[Begin Given data]
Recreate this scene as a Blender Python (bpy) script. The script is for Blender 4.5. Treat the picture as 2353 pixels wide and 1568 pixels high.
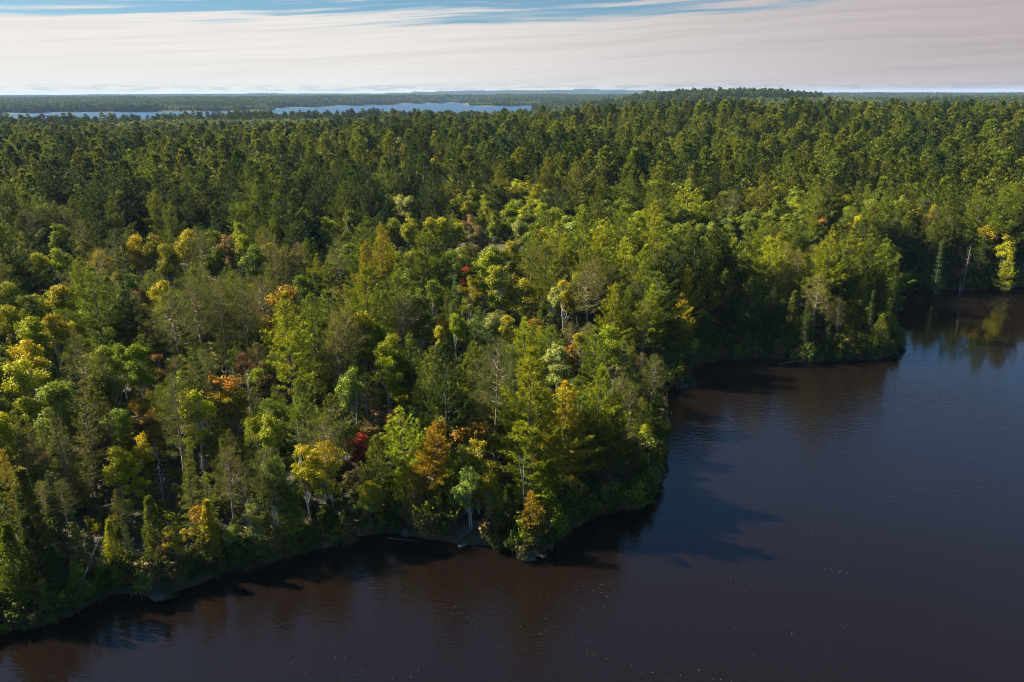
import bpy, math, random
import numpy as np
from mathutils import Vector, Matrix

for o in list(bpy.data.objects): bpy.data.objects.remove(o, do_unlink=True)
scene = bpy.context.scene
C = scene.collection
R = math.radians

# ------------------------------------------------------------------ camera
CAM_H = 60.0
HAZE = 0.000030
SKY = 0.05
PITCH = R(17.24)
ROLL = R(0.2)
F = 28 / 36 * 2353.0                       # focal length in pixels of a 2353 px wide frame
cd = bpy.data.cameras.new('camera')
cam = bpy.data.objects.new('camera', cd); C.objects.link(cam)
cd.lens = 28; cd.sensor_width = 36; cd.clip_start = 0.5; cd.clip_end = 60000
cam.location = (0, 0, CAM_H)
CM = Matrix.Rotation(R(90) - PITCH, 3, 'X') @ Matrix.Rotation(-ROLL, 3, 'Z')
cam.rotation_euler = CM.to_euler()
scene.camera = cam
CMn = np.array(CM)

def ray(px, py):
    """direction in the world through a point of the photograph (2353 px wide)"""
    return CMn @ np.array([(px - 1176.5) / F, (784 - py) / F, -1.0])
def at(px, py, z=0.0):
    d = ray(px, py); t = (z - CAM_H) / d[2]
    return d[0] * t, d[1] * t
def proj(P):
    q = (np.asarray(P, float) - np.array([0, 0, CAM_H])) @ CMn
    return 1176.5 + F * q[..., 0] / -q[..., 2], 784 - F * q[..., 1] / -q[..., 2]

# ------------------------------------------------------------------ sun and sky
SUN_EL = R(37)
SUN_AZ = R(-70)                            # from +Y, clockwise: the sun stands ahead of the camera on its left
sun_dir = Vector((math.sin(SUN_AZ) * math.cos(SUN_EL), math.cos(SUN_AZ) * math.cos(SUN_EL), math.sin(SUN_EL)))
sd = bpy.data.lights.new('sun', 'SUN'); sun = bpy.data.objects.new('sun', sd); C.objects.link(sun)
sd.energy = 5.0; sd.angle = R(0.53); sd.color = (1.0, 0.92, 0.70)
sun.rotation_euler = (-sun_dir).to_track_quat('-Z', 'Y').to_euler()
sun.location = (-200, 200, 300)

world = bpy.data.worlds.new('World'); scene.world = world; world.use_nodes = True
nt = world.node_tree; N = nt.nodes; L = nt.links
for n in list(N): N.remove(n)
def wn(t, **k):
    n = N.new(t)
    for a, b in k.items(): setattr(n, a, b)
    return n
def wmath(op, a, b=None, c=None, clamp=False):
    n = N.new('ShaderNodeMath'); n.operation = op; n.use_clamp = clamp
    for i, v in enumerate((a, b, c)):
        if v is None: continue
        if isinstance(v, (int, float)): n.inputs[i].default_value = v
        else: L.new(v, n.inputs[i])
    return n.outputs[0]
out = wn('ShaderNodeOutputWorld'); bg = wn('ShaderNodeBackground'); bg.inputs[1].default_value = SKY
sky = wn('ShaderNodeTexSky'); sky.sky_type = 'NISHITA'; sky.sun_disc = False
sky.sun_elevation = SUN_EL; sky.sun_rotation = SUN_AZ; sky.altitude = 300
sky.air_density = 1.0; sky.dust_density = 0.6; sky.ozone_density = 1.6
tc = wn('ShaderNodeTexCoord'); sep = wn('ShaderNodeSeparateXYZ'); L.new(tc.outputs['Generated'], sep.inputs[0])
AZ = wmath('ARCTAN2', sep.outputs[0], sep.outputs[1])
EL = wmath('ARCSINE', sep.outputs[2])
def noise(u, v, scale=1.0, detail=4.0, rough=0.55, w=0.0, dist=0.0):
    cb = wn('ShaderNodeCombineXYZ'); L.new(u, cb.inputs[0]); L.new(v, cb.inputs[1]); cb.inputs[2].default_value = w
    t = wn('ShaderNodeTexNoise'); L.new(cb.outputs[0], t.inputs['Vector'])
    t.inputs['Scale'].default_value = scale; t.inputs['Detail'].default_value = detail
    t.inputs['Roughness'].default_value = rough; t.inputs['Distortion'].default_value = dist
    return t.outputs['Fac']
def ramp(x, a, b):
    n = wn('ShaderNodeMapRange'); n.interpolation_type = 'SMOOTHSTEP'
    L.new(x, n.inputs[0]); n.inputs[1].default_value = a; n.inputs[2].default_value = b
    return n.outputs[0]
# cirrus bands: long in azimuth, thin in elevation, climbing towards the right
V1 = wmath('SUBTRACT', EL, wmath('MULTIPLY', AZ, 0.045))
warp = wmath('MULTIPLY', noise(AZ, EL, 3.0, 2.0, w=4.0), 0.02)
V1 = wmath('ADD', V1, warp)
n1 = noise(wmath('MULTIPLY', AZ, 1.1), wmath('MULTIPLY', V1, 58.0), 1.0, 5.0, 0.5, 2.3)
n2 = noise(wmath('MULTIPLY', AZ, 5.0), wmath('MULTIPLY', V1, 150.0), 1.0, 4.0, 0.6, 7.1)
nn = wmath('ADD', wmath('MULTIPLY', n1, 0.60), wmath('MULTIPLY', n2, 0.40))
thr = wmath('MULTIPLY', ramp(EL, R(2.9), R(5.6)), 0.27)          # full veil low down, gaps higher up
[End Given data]
[Begin Given data]
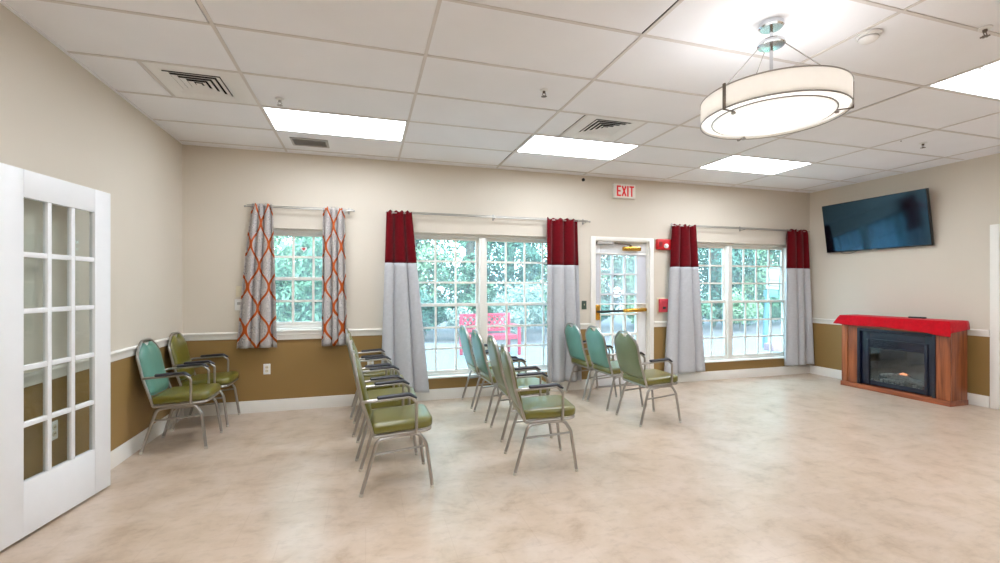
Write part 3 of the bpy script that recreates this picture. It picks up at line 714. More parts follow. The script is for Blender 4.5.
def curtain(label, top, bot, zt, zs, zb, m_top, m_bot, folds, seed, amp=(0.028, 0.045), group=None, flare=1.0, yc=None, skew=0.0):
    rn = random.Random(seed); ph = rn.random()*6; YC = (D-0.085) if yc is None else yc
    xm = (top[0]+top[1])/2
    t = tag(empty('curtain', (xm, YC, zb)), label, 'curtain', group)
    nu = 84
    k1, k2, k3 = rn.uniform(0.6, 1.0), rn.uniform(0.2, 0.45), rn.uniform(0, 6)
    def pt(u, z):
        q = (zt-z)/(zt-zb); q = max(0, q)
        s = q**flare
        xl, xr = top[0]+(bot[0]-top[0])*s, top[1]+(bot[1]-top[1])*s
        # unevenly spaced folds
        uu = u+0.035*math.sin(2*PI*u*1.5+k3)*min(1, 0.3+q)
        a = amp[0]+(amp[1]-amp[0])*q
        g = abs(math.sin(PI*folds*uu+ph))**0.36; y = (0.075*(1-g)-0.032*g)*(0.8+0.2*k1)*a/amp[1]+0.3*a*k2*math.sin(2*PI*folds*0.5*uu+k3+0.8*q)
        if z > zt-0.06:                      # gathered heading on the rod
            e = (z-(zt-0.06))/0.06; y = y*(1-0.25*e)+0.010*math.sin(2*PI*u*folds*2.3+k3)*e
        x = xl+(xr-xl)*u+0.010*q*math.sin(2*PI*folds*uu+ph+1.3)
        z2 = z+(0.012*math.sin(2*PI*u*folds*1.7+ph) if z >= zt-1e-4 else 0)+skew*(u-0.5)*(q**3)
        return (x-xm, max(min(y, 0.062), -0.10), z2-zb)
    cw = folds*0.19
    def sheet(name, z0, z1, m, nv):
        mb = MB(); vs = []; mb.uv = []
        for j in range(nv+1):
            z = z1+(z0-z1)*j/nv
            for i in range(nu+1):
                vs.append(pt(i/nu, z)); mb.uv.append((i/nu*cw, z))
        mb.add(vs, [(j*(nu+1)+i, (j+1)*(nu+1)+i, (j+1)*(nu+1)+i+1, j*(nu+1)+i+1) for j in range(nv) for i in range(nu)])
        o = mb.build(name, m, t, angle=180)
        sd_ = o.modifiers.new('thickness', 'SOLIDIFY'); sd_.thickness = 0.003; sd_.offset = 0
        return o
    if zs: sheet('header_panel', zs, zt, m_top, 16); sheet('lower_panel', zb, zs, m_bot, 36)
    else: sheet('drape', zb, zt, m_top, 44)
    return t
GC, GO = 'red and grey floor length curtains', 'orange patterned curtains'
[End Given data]
## What is expected
Skip the pictures and repeat, word for word, the lines from the one containing "Recreate this scene" to the one containing "R = math.radians", keeping both of those lines.

## Task output
Recreate this scene as a Blender Python (bpy) script. The script is for Blender 4.5. Treat the picture as 2353 pixels wide and 1568 pixels high.
import bpy, math, random
import numpy as np
from mathutils import Vector, Matrix

for o in list(bpy.data.objects): bpy.data.objects.remove(o, do_unlink=True)
scene = bpy.context.scene
C = scene.collection
R = math.radians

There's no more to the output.